Welcome to the Grassy Place

  • Downhome Magazine
  • Posted: Sep 27, 2010 5:58 PM
The Grassy Place. Aiden Mahoney photo.

By Ashley Colombe

After a 30-kilometre drive over rough road, followed by a strenuous four-hour hike, Aiden Mahoney found himself standing in the middle of nowhere at the edge of a hidden paradise.

The Grassy Place, named locally for its incredibly tall, waving grasses, is considered an ecological oasis by conservationists and is located in southwestern Newfoundland in the Robinson's River Valley.

"It's like a park in the middle of the wilderness," says Aiden, a member of the Bogwalkers, a local hiking group, who made the trek there for the second time this summer. "It's hard to describe in words."

Aiden says the 3,640-acre area appears completely untouched by the human hand - a rare gem these days. It is teeming with wildlife: woodland caribou, bear, moose and the endangered pine marten have been known to frequent the area.

"I'd say that's almost as pristine as when Newfoundland was made back millions of years ago," Aiden gushes. "There's no human footprint in there at all."

The area, which was granted in the early 1900s to three English business partners who migrated to Newfoundland, was originally used for sheep farming. Lying dormant today, it still remains in the family of one of those partners, the Pawletts - but this is about to change.

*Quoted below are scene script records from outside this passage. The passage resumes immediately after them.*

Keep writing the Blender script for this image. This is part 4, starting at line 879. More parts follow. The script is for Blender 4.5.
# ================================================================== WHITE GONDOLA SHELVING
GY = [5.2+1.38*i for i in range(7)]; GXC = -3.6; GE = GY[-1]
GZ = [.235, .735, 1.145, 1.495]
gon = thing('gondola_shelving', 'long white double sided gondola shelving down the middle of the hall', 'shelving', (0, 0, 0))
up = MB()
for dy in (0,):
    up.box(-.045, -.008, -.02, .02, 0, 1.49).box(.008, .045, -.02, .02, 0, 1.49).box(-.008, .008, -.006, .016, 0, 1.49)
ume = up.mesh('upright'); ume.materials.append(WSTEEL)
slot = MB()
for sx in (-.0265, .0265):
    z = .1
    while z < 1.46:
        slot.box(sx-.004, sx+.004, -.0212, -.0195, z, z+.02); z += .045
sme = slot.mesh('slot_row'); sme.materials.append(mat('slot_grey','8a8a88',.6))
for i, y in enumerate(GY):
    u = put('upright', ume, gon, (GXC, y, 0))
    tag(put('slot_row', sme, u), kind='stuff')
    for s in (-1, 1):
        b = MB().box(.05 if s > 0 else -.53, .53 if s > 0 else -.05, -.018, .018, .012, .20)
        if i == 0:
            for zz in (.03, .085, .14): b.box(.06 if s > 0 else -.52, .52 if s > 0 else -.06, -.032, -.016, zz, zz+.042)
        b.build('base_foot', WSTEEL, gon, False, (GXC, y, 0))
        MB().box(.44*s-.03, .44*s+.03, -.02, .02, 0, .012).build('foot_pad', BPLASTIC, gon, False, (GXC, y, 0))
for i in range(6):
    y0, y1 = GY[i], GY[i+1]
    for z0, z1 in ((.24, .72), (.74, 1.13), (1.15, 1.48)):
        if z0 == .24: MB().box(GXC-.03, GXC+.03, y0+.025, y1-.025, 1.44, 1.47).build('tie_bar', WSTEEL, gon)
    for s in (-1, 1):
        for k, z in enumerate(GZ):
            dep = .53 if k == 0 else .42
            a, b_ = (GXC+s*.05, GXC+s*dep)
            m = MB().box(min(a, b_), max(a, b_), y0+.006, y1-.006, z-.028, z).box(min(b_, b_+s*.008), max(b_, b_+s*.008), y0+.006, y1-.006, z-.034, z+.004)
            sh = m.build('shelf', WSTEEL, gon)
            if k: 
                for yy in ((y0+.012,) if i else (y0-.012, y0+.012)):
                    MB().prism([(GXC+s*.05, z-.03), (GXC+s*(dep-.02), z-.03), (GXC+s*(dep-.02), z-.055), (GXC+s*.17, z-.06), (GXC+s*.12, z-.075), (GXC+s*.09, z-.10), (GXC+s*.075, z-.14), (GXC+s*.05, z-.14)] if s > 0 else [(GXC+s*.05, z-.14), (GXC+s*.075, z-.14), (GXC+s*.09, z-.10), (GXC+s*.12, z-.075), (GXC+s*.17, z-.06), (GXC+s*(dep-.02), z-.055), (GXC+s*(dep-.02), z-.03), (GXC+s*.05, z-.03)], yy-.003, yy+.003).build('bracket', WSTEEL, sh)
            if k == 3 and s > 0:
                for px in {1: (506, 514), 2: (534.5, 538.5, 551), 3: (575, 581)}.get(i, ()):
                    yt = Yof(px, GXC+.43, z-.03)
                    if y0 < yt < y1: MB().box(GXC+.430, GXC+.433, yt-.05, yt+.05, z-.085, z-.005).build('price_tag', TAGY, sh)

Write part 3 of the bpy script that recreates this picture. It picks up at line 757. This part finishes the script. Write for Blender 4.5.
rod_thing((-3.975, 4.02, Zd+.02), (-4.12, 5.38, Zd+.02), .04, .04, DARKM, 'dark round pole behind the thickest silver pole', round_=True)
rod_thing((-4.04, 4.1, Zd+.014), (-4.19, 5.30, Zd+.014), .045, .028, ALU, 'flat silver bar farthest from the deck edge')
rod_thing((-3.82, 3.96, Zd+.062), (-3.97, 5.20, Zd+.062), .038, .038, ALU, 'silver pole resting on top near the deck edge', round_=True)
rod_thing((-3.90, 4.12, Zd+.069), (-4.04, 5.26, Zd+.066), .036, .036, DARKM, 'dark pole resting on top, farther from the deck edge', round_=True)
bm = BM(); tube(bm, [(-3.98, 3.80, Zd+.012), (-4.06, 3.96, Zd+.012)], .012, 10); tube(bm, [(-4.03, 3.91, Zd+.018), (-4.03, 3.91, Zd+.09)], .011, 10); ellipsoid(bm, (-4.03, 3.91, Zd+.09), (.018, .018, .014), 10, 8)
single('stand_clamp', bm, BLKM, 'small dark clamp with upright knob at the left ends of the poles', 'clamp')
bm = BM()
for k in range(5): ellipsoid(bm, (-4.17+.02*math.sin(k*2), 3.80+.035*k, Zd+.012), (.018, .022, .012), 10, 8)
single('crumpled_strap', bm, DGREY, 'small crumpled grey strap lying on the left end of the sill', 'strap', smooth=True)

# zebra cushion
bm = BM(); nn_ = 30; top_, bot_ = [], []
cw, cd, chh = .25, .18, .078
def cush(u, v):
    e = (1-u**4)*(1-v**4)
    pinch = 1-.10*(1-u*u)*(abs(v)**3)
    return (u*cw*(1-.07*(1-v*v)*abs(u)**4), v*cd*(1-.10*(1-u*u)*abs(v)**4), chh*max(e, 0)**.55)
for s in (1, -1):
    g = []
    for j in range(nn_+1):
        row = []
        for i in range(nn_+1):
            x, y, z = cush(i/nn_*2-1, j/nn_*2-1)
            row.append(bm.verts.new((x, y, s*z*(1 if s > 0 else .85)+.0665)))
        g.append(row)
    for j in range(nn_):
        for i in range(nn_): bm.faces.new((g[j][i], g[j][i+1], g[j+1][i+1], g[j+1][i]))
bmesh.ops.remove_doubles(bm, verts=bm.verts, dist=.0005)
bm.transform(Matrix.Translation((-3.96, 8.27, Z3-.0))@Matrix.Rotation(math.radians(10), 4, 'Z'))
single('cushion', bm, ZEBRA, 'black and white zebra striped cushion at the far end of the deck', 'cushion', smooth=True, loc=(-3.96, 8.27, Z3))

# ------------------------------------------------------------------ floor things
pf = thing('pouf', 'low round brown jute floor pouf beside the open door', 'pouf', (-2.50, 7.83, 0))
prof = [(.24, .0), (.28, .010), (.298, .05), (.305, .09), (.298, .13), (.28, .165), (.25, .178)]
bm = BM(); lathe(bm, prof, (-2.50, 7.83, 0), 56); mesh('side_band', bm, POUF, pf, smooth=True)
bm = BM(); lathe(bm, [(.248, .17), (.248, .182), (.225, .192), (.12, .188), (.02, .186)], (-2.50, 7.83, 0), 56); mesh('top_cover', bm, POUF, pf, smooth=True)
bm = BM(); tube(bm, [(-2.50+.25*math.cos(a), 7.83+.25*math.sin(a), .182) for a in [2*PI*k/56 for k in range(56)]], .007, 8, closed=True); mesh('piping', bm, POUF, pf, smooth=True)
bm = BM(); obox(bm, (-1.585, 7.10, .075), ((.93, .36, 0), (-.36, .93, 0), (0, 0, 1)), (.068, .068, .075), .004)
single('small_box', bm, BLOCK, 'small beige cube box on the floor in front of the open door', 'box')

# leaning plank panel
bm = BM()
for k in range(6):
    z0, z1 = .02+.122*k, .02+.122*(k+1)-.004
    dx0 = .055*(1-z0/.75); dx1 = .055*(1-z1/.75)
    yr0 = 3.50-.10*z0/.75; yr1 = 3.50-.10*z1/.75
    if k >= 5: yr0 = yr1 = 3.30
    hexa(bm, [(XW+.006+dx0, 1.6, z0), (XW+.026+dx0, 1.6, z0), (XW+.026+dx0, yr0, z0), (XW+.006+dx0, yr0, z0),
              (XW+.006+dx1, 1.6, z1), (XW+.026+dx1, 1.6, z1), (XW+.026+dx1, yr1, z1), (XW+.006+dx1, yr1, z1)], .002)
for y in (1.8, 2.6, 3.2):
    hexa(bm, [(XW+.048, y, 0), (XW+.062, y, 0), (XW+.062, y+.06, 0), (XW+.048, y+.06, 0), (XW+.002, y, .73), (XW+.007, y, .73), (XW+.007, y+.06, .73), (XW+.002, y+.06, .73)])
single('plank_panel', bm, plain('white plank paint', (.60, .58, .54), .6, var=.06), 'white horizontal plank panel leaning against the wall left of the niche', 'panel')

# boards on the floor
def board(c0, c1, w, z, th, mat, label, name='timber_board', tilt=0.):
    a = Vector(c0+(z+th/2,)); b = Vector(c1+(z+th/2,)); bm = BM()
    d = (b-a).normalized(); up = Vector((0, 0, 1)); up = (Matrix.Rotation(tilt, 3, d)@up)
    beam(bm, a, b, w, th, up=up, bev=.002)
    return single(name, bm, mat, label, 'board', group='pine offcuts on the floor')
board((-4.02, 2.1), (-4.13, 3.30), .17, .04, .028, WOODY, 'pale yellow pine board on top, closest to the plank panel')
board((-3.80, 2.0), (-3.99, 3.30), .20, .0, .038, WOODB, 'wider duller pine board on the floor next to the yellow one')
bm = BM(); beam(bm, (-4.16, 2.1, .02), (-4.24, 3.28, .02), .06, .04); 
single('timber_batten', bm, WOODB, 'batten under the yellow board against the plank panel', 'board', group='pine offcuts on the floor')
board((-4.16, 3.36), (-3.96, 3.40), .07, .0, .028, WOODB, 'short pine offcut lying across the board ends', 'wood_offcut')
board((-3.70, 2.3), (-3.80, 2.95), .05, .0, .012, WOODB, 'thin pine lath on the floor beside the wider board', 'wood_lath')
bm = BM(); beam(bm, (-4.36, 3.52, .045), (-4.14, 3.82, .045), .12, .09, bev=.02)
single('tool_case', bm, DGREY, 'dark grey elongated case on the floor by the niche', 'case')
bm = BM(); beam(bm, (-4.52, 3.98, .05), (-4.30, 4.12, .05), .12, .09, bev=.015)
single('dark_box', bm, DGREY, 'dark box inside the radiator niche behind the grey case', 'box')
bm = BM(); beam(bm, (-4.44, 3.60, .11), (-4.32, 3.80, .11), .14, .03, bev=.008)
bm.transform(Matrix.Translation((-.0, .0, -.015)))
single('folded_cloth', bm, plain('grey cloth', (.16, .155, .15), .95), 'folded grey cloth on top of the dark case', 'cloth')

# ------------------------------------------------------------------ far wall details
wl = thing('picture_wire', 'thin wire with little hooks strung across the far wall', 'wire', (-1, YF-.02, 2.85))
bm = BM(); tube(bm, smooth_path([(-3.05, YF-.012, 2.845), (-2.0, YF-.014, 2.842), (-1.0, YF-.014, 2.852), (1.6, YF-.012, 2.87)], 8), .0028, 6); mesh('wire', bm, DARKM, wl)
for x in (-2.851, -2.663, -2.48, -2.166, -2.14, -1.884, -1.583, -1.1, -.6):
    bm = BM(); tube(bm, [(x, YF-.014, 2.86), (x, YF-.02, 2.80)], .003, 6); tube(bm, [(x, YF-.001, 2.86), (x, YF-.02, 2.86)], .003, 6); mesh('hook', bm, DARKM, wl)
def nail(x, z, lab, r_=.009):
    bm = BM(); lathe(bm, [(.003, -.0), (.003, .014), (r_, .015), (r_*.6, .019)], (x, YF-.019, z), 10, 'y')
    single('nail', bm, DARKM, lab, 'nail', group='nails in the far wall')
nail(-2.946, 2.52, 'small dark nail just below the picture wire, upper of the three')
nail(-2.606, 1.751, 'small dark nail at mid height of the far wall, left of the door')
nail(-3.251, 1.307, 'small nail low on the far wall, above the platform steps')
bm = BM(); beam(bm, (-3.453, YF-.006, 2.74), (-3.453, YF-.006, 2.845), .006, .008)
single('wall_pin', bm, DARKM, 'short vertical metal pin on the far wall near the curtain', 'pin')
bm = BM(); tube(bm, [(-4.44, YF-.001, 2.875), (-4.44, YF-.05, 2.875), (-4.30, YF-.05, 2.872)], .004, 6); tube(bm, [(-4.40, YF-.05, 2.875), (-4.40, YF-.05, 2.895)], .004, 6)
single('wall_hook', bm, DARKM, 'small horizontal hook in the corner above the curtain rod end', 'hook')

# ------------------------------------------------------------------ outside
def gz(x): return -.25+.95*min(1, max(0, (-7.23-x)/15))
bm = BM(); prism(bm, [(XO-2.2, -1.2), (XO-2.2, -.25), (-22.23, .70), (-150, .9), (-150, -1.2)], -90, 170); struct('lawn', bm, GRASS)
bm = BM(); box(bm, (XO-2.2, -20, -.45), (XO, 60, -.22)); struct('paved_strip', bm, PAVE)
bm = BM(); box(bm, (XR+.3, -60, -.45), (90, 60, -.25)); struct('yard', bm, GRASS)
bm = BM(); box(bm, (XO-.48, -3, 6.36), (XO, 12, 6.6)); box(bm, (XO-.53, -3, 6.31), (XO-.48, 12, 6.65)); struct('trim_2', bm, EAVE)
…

Eager to see the land protected into the future, the Pawlett family approached the Nature Conservancy of Canada (NCC) - a private, non-profit organization that protects Canada's diversity through the purchase (or donation) of ecologically significant lands - about buying the land, and the parties came to an agreement.

"We protect by virtue of being the landowner," says Douglas Ballam, program manager of the NCC's Newfoundland and Labrador branch, who admits he'll be celebrating when the deal officially closes next March.

What this means for the Grassy Place, which contains the most extensive example of natural grasslands in this province, is that no building will occur on the land, no roads will be constructed, and no trees will be cut, says Douglas, adding that more traditional activities such as camping, hiking and even hunting will be permitted.

"Once we acquire a property we don't put a bubble around it and keep people out," says Douglas. "That's exactly one of the reasons why we do what we do, so that there's green spaces for kids and youth groups and community groups to appreciate nature and learn about their backyard."

Douglas has only visited the Grassy Place once, but its beauty has left quite an impression on him.

"Picture yourself flying like a bird over those flat-topped mountains (of Newfoundland's west coast). The tops of those mountains are usually yellows and browns and greys and they're completely treeless, they're barren. And then all of a sudden the mountain drops away, sheer down into this brilliant green valley and your eyes take a minute to adjust, it's that spectacular," he says.

The NCC has committed to raising an additional 15 per cent on top of the agreed-upon price of the land to create an endowment fund. The organization will draw upon the fund's interest to manage the property and ensure it's kept pristine in the years to come.

And Aiden couldn't be happier.

"When we knew that the NCC was going to take this over we said, 'Wow, great stuff,' because now it's going to be protected forever."